Human beings are looking down more and more, upwards focus has become an uncommon occurrence. Call it sad, or call it the evolution of the human species – whichever you choose it’s an undeniable reality that advertisers are facing more and more. You need just observe a tube carriage at rush hour to see this in action – erratic scrolls for intermittent station WiFi coming in and out of signal – eyes down, ears plugged in and newspapers flung to the floor.

Although Zenith’s report shows social advertising’s growth is set to decline somewhat as the market matures, we advertisers will still always be beholden to the ever-changing algorithms, formats and new mediums introduced by social platforms in their long term copy-cat competitive race. Yes print competition has existed for a time, but as attention spans shorten and the demand for flashier, shinier engaging content (that will inevitably lead to eyes-on-ads) continues, it’s easy to see why print has lagged.

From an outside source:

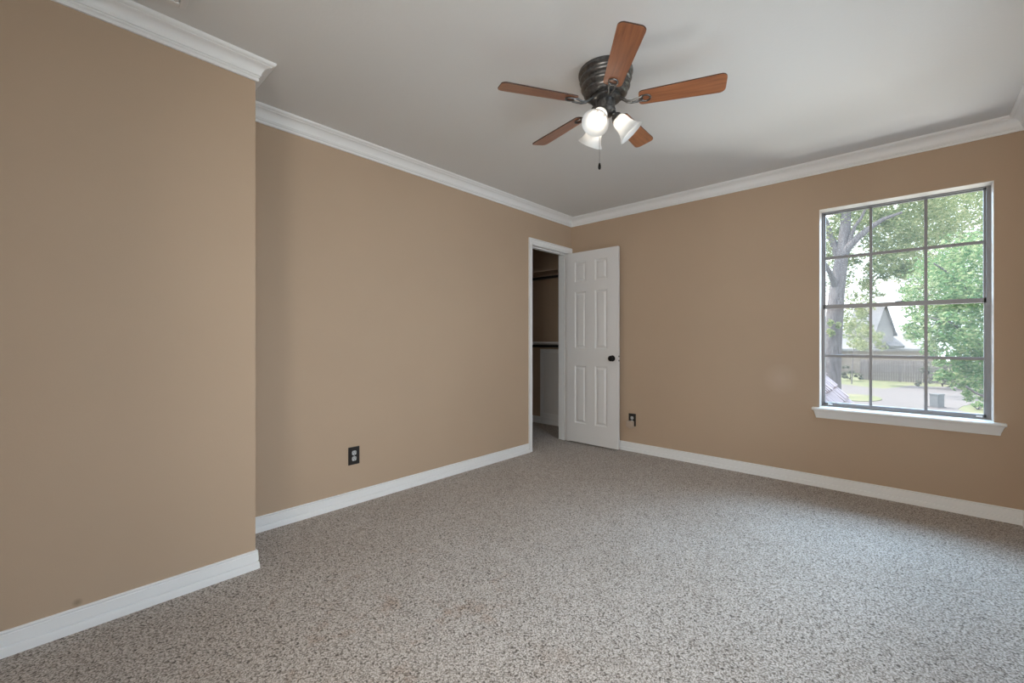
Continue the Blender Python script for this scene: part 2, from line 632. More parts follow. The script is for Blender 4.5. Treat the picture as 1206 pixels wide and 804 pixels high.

Auto-optimisation, accurate targeting and immediate statistics for success are really the instant gratification all advertisers want and need.

Chris Donnelly, Founder & CEO, Verb Brands

No one reads the papers for the ads. And how many TV ‘viewers’ are actually boiling the kettle in the ad break? Going into 2020, with various political uncertainties casting shadows on global business, marketers are increasingly putting their spend where they can see ROI which – increasingly – is online. On one hand, it makes sense to pursue attribution, not affinity. Yet ‘building relationships’ as we euphemistically call it, can’t ignore the power of brand building. As consumers spend longer online, especially on the smaller screens of mobile, brands should ensure they’re raising their profile and getting themselves seen, as well as selling. It’s clear, and has been for years, that digital offers metrics for both.

Looking to the future – despite smaller predicted spend, brands can’t expect a last click if they aren’t stimulating the first. So TV (in all forms) isn’t going anywhere soon and neither is print, but both are having to work harder to fit fully considered digital marketing strategies that match the reality of the modern, savvy, online consumer.

These new predictions won’t surprise anyone – but they should at the very least focus discussion on what matters to shoppers and when it matters to them. All else is noise.

Christian Polman, CSO, Ebiquity

Social media has been around since the early 2000s. Despite this, brands often continue to approach social media as a ‘new-shiny-thing’, leaving some of them either overinvested or not approaching this medium in a way that drives marketing effectiveness.

Brands should pay attention to how they’re activating their brand messaging by approaching it as a unique medium in their marketing armoury. In social media, the gap between what works and what doesn’t is even wider, with creativity and content – and the approach to customer experiences – playing even bigger roles in capturing attention and driving engagement. Yet many brands are still not approaching digital in a way that’s fit-for-purpose. For example, in many digital customer experiences, consumers still have to jump through far too many hoops on average to reach their desired destination, and roughly 40% of creative running on Facebook hasn’t been optimized to work in their environment.

With brand investments in social media having reached critical scale, now is a good time for brands to step back and reflect on the role of social in their overall mix, whether it’s delivering tangible business outcomes, and how to approach it in a way that drives effectiveness and tangible results. The underlying goal should be to build experiences consumers want, activated with the right creative and brand messaging, and as Raja Rajamannar of Mastercard says, to move beyond story-telling to story-making.